### Short task
Return every line below in which "script" appears.

### Given records
════════════════

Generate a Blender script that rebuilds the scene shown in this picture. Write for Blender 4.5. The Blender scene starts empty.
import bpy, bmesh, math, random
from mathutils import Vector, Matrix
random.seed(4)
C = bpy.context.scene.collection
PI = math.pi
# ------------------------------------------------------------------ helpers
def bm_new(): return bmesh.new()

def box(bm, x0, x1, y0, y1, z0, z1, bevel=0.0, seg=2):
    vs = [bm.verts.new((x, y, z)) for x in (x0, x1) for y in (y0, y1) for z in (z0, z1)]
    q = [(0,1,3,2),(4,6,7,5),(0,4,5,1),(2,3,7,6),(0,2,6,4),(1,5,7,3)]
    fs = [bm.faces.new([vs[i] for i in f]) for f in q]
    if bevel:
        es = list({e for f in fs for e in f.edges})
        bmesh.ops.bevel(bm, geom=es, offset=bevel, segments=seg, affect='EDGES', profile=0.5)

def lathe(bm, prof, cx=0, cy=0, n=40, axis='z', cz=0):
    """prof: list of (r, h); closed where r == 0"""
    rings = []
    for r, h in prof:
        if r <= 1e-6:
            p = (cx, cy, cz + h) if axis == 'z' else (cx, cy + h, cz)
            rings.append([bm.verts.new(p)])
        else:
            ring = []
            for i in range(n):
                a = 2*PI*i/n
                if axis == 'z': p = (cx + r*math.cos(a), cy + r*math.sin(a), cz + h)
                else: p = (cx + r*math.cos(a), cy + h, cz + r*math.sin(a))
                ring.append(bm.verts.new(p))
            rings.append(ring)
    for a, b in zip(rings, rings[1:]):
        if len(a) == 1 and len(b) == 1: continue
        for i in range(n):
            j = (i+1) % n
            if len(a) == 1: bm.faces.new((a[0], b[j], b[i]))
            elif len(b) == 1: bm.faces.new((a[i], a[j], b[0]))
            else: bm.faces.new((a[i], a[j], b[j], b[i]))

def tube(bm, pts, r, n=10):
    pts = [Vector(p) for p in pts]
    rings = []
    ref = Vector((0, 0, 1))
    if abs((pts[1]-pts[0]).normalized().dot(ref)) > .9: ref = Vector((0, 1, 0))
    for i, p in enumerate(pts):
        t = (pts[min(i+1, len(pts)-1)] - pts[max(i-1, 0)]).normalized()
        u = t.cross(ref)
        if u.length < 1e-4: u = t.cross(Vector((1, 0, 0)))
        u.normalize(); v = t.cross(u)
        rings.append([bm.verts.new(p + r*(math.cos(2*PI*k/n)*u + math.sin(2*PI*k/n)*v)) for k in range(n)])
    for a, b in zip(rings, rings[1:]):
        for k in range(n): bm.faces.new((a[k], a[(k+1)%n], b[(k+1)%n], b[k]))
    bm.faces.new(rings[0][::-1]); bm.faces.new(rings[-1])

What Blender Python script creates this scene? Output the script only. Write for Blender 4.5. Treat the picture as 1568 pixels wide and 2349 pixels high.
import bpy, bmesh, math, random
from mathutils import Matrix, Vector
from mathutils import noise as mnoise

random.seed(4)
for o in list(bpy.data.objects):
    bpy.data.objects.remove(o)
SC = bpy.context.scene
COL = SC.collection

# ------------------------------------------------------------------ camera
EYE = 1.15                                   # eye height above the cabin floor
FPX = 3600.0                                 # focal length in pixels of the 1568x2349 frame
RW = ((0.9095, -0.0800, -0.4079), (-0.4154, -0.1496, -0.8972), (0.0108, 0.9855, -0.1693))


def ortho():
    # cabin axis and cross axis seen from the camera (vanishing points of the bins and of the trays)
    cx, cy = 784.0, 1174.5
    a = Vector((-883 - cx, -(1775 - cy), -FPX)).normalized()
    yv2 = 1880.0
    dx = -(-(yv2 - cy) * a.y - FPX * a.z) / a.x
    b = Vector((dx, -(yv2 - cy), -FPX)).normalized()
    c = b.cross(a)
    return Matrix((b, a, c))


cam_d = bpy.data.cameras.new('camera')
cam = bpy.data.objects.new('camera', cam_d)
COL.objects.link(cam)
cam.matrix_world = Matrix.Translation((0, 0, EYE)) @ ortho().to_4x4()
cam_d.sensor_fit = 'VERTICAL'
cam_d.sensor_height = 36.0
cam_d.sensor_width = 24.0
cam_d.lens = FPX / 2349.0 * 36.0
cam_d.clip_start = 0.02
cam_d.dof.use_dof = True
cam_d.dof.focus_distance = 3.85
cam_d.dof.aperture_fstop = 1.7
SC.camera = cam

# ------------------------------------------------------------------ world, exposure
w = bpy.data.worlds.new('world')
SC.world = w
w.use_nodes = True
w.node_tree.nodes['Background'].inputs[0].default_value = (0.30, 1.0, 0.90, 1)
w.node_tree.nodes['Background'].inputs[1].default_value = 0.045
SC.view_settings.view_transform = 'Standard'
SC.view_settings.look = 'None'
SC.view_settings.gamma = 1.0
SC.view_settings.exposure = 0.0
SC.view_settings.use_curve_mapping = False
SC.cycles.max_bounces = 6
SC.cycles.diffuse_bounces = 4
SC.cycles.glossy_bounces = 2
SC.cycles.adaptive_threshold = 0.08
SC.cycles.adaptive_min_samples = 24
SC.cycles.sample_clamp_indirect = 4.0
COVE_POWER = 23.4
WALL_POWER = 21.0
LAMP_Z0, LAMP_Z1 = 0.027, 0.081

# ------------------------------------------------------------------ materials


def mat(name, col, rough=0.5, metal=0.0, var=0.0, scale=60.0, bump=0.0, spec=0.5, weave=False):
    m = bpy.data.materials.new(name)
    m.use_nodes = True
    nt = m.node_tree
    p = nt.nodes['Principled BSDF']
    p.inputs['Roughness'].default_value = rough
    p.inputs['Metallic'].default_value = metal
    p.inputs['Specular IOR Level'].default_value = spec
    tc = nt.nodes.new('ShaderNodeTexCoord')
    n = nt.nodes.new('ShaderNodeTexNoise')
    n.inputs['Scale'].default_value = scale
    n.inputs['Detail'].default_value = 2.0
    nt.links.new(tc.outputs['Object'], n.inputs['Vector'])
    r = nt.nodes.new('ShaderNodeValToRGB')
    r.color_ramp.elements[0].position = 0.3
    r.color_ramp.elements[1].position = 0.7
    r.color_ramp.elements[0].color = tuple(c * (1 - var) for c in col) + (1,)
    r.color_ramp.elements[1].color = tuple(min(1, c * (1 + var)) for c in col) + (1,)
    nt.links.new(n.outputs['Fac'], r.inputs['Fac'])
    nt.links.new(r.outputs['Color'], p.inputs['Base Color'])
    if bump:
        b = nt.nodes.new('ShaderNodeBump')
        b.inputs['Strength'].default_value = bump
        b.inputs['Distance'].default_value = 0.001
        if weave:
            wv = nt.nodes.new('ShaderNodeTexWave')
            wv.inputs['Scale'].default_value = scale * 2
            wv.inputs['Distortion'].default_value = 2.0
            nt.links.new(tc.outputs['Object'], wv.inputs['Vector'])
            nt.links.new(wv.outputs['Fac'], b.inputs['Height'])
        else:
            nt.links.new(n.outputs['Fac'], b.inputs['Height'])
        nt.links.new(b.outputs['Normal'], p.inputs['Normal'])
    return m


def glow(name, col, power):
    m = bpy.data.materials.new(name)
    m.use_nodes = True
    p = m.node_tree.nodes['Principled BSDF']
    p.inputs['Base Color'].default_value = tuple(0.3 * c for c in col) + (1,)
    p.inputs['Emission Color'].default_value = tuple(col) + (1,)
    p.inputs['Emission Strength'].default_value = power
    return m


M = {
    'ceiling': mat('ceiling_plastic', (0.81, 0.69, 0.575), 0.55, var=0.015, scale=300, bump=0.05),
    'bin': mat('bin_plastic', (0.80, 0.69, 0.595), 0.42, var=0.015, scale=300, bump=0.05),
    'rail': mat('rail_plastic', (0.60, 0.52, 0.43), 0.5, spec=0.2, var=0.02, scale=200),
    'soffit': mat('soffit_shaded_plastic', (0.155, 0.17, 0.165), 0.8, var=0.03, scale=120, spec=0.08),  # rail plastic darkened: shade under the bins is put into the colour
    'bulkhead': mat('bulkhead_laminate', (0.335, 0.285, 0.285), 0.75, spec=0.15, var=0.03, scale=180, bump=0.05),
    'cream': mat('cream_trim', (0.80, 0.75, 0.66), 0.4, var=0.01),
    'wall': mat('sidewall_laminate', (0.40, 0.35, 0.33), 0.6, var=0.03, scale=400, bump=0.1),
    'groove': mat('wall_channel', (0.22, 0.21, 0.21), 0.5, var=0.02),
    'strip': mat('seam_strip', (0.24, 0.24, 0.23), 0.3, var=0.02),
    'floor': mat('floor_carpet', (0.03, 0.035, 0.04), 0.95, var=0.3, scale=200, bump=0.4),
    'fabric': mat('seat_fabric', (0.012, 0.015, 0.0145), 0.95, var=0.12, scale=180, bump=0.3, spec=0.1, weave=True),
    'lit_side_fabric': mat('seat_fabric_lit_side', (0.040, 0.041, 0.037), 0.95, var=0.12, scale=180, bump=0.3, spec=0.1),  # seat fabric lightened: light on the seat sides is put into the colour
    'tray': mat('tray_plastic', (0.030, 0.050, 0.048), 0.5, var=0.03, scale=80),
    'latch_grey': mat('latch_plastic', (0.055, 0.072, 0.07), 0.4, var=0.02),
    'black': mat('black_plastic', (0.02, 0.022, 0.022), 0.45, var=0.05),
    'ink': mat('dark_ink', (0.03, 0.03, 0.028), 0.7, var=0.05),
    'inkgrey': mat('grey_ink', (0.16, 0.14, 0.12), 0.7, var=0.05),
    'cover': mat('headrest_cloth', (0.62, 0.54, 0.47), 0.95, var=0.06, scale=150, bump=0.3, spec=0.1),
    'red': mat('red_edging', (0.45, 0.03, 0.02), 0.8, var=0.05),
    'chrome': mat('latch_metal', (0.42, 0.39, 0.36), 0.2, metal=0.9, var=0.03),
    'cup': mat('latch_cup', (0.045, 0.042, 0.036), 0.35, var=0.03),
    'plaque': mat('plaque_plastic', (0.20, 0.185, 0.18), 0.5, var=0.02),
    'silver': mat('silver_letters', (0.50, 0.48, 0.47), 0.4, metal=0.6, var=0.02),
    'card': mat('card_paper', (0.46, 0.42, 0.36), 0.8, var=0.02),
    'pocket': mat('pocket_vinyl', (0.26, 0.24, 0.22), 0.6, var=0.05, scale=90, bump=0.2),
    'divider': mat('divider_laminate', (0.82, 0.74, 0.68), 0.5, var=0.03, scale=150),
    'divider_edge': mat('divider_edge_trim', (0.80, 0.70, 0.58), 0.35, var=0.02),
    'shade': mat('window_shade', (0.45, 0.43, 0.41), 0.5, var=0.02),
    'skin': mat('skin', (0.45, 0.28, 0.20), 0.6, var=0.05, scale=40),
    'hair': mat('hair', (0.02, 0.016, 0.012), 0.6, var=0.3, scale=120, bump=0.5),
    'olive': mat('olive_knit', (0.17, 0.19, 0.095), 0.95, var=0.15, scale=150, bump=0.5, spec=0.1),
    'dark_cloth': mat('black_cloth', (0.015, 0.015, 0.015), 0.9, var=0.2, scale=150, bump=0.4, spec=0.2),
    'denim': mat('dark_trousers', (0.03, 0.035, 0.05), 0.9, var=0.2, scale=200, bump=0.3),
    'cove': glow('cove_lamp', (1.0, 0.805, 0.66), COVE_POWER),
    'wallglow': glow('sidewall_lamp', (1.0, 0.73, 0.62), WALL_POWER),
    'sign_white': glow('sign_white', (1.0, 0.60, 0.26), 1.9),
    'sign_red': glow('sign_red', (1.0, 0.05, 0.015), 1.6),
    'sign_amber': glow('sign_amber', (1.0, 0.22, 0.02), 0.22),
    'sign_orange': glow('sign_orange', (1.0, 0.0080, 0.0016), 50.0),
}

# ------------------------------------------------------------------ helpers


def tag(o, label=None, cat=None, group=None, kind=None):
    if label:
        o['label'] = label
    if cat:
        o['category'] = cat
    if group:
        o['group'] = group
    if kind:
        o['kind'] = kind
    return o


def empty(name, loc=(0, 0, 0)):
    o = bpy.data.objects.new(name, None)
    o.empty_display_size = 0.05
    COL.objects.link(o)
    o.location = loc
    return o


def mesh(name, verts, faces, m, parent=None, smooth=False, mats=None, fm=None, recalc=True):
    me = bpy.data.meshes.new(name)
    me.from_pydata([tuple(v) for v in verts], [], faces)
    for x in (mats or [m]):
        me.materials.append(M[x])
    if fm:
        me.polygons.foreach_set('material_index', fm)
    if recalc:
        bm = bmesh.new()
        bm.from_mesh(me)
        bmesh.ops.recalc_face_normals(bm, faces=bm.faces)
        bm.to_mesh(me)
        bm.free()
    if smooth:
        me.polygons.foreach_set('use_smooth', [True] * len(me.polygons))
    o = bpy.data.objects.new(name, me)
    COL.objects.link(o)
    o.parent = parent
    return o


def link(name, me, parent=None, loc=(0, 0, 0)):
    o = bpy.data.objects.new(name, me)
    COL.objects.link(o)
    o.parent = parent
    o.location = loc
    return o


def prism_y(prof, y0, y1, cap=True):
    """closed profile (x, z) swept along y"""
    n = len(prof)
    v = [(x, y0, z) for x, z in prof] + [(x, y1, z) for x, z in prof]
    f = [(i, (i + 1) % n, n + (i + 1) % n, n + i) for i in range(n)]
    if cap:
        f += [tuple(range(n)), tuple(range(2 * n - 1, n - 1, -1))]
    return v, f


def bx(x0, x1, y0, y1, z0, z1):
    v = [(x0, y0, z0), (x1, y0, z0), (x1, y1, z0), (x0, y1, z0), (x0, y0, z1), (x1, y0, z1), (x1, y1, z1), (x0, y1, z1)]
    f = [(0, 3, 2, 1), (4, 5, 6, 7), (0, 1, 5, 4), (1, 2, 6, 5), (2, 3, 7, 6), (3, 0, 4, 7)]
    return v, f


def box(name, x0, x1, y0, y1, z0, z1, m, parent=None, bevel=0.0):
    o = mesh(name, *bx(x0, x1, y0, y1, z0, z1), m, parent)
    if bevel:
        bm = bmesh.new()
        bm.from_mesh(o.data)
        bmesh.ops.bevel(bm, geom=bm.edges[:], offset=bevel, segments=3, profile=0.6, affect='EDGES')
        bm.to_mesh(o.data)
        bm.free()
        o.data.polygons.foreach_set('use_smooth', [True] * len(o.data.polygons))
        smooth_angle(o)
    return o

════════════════

### Answer to the problem
Generate a Blender script that rebuilds the scene shown in this picture. Write for Blender 4.5. The Blender scene starts empty.
What Blender Python script creates this scene? Output the script only. Write for Blender 4.5. Treat the picture as 1568 pixels wide and 2349 pixels high.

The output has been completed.